Wichtig war für Iglesias, dass auch der beliebte Podemos-Führer und interne Kritiker Pablo Echenique allein Podemos "als das beste Werkzeug für einen politischen Wandel" bezeichnet. Er hatte in Aragon mehr als 20 Prozent bei den Regionalwahlen geholt. Podemos sei, "der beste Ort für Aktivisten und für einen Veränderung der Gesellschaft". Er wandte sich mit seinen Worten auch an die Podemos-Aktivisten und Mitglieder der Bürgerkandidaturen, die nun Ahora en Común befürworten. Vor allem in der Hauptstadt Madrid setzen sich auch führende Podemos-Mitglieder für die Initiative ein, wie der Abgeordnete im Regionalparlament Isidro López, oder lokale Führungsmitglieder, wie Diego Pacheco oder Luis Alegre.
Dass hier der Wunsch nach einer breiten Front groß ist, hat mit der Analyse der Wahlen im Mai zu tun. Da Podemos und IU bei den Wahlen zum Regionalparlament gegeneinander antraten und die IU aus dem Parlament flog, begünstigte die Rechte. Mit Hilfe der neuen Rechtspartei "Ciudadanos" (Bürger) gelang es der PP, die Hauptstadtregion zu halten und damit eine wenigen Regionen, wo sie noch regieren kann (Schwierige Regierungsbildungen in Spanien). In einem Bündnis mit der IU hätte das verhindert werden können.
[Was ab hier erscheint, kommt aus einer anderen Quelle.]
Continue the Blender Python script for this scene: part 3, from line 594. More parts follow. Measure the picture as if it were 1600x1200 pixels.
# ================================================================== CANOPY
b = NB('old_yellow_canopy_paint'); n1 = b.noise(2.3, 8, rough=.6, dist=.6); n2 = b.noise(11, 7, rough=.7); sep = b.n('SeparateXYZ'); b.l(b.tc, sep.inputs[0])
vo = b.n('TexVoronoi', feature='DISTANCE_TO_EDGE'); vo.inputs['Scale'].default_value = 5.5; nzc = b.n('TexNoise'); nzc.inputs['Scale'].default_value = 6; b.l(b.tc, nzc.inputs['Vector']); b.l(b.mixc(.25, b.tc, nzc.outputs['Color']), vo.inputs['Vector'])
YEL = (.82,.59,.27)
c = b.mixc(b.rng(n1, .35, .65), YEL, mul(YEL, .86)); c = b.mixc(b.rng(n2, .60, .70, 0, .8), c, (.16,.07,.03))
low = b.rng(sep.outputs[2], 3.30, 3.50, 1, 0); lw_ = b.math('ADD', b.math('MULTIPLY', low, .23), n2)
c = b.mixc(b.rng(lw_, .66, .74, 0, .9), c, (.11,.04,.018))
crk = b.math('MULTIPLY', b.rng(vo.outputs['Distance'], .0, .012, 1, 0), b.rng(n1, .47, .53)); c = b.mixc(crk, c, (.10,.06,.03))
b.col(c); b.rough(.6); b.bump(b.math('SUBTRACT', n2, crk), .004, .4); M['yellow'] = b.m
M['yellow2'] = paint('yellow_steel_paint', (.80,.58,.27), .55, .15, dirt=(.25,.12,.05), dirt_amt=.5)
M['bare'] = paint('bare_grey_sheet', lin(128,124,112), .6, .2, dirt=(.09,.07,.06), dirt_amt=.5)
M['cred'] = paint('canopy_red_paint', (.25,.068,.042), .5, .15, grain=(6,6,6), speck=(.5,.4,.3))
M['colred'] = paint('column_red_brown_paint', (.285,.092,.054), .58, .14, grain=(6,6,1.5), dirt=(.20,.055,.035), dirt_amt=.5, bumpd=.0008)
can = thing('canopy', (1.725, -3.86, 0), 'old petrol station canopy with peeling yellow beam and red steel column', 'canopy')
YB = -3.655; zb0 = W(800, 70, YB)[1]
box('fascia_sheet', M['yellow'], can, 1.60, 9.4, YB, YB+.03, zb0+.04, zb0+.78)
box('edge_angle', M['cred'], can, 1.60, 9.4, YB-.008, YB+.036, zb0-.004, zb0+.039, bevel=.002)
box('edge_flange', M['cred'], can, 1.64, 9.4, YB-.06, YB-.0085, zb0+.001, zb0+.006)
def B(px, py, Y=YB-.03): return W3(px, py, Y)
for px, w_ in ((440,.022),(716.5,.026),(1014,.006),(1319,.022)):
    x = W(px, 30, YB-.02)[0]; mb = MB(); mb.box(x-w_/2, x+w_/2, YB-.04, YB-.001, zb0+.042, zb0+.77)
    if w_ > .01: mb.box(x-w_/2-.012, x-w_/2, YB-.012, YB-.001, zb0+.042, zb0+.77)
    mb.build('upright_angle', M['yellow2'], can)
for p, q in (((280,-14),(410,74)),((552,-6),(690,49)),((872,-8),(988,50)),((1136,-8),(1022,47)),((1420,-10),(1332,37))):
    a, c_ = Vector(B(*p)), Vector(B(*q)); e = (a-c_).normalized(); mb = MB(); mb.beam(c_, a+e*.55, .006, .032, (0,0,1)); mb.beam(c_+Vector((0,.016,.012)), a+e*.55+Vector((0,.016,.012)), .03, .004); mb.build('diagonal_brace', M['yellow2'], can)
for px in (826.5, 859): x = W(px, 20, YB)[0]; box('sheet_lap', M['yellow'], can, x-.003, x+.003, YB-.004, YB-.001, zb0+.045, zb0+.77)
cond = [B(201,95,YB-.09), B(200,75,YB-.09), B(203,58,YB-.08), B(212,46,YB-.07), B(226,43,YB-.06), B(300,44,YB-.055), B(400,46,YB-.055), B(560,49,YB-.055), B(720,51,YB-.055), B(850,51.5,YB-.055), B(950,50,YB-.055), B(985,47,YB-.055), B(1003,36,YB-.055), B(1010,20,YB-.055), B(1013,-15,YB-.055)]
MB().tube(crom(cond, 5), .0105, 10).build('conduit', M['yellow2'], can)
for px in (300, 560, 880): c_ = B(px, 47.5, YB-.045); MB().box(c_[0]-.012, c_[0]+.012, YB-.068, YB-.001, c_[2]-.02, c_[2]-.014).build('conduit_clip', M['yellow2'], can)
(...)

Viele befürchten angesichts der Verwirrung vieler einfacher Menschen im Land über die Ciudadanos, die sich als Partei der Mitte und des Wandels gibt, dass sich auf nationaler Ebene das wiederholen könnte, was im Regionalparlament Madrid passiert ist. Real sind diese "Bürger" eine rechts stehende Partei, die von PP-Aussteigern und auch von Falangisten und Rassisten gespeist wird (Zweiparteiensystem in Spanien wird beerdigt). Dass sie praktisch überall im Land, wo es in Regional- oder Gemeindeparlamenten möglich war, die PP wieder an die Macht gebracht haben, sorgt aber schon für Aufklärung. Klar ist aber, dass dann, wenn also Podemos und Ahora en Común gegeneinander kandidieren würden, sie sich auch gegenseitig schwächen würden. Der Effekt wird durch ein Wahlgesetz verstärkt, das kleinere Parteien in Spanien sehr deutlich benachteiligt. Das wird Podemos angesichts der starken Unterstützung der Initiative noch einmal bedenken müssen, wenn sie wie Syriza real die alten Parteien ablösen will.